◆ Set task
Your task is to print every entry below exactly as given.

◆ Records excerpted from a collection
────────
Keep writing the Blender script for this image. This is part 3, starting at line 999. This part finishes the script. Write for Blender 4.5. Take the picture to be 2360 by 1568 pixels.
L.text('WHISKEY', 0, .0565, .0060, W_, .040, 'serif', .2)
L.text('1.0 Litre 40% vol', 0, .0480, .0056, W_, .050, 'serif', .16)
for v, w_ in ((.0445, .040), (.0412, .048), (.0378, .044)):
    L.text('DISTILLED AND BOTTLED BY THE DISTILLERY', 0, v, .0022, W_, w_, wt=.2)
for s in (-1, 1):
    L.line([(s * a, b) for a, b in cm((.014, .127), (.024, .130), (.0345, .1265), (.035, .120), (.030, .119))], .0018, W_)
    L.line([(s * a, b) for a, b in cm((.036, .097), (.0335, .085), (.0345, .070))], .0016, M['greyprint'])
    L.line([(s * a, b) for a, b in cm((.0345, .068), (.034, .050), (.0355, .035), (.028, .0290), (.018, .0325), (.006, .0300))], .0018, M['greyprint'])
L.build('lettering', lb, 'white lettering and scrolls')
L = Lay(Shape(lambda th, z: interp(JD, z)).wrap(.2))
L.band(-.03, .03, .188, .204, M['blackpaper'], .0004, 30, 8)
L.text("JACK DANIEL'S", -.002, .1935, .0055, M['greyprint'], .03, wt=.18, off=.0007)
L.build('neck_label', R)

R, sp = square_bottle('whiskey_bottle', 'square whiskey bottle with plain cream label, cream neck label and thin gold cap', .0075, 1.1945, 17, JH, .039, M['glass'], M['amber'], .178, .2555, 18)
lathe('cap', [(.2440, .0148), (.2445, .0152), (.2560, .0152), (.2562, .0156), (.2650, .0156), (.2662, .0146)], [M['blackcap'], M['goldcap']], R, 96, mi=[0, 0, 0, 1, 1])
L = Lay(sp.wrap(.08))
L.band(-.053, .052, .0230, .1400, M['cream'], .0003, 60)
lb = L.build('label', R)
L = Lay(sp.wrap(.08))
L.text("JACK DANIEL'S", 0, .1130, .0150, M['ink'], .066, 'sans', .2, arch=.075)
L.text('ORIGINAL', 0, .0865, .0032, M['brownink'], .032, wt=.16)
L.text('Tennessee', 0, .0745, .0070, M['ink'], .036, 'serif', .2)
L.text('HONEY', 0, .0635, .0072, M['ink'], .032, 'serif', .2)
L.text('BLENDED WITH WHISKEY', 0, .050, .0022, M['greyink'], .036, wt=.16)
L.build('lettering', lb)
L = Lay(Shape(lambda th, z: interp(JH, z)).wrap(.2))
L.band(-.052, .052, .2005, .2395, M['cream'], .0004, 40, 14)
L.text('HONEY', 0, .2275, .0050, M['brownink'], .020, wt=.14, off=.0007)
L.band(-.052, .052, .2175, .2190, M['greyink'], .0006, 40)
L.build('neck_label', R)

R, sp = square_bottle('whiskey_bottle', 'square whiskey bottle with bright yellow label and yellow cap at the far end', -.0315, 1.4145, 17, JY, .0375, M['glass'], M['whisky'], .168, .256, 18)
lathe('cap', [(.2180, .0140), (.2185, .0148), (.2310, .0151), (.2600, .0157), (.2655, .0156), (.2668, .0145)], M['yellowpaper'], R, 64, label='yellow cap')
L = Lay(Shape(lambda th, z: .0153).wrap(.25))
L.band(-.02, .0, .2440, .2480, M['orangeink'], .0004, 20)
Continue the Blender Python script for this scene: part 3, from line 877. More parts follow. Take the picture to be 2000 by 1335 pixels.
────────
◆ Completed exercise
Keep writing the Blender script for this image. This is part 3, starting at line 999. This part finishes the script. Write for Blender 4.5. Take the picture to be 2360 by 1568 pixels.
L.text('WHISKEY', 0, .0565, .0060, W_, .040, 'serif', .2)
L.text('1.0 Litre 40% vol', 0, .0480, .0056, W_, .050, 'serif', .16)
for v, w_ in ((.0445, .040), (.0412, .048), (.0378, .044)):
    L.text('DISTILLED AND BOTTLED BY THE DISTILLERY', 0, v, .0022, W_, w_, wt=.2)
for s in (-1, 1):
    L.line([(s * a, b) for a, b in cm((.014, .127), (.024, .130), (.0345, .1265), (.035, .120), (.030, .119))], .0018, W_)
    L.line([(s * a, b) for a, b in cm((.036, .097), (.0335, .085), (.0345, .070))], .0016, M['greyprint'])
    L.line([(s * a, b) for a, b in cm((.0345, .068), (.034, .050), (.0355, .035), (.028, .0290), (.018, .0325), (.006, .0300))], .0018, M['greyprint'])
L.build('lettering', lb, 'white lettering and scrolls')
L = Lay(Shape(lambda th, z: interp(JD, z)).wrap(.2))
L.band(-.03, .03, .188, .204, M['blackpaper'], .0004, 30, 8)
L.text("JACK DANIEL'S", -.002, .1935, .0055, M['greyprint'], .03, wt=.18, off=.0007)
L.build('neck_label', R)

R, sp = square_bottle('whiskey_bottle', 'square whiskey bottle with plain cream label, cream neck label and thin gold cap', .0075, 1.1945, 17, JH, .039, M['glass'], M['amber'], .178, .2555, 18)
lathe('cap', [(.2440, .0148), (.2445, .0152), (.2560, .0152), (.2562, .0156), (.2650, .0156), (.2662, .0146)], [M['blackcap'], M['goldcap']], R, 96, mi=[0, 0, 0, 1, 1])
L = Lay(sp.wrap(.08))
L.band(-.053, .052, .0230, .1400, M['cream'], .0003, 60)
lb = L.build('label', R)
L = Lay(sp.wrap(.08))
L.text("JACK DANIEL'S", 0, .1130, .0150, M['ink'], .066, 'sans', .2, arch=.075)
L.text('ORIGINAL', 0, .0865, .0032, M['brownink'], .032, wt=.16)
L.text('Tennessee', 0, .0745, .0070, M['ink'], .036, 'serif', .2)
L.text('HONEY', 0, .0635, .0072, M['ink'], .032, 'serif', .2)
L.text('BLENDED WITH WHISKEY', 0, .050, .0022, M['greyink'], .036, wt=.16)
L.build('lettering', lb)
L = Lay(Shape(lambda th, z: interp(JH, z)).wrap(.2))
L.band(-.052, .052, .2005, .2395, M['cream'], .0004, 40, 14)
L.text('HONEY', 0, .2275, .0050, M['brownink'], .020, wt=.14, off=.0007)
L.band(-.052, .052, .2175, .2190, M['greyink'], .0006, 40)
L.build('neck_label', R)

R, sp = square_bottle('whiskey_bottle', 'square whiskey bottle with bright yellow label and yellow cap at the far end', -.0315, 1.4145, 17, JY, .0375, M['glass'], M['whisky'], .168, .256, 18)
lathe('cap', [(.2180, .0140), (.2185, .0148), (.2310, .0151), (.2600, .0157), (.2655, .0156), (.2668, .0145)], M['yellowpaper'], R, 64, label='yellow cap')
L = Lay(Shape(lambda th, z: .0153).wrap(.25))
L.band(-.02, .0, .2440, .2480, M['orangeink'], .0004, 20)
Continue the Blender Python script for this scene: part 3, from line 877. More parts follow. Take the picture to be 2000 by 1335 pixels.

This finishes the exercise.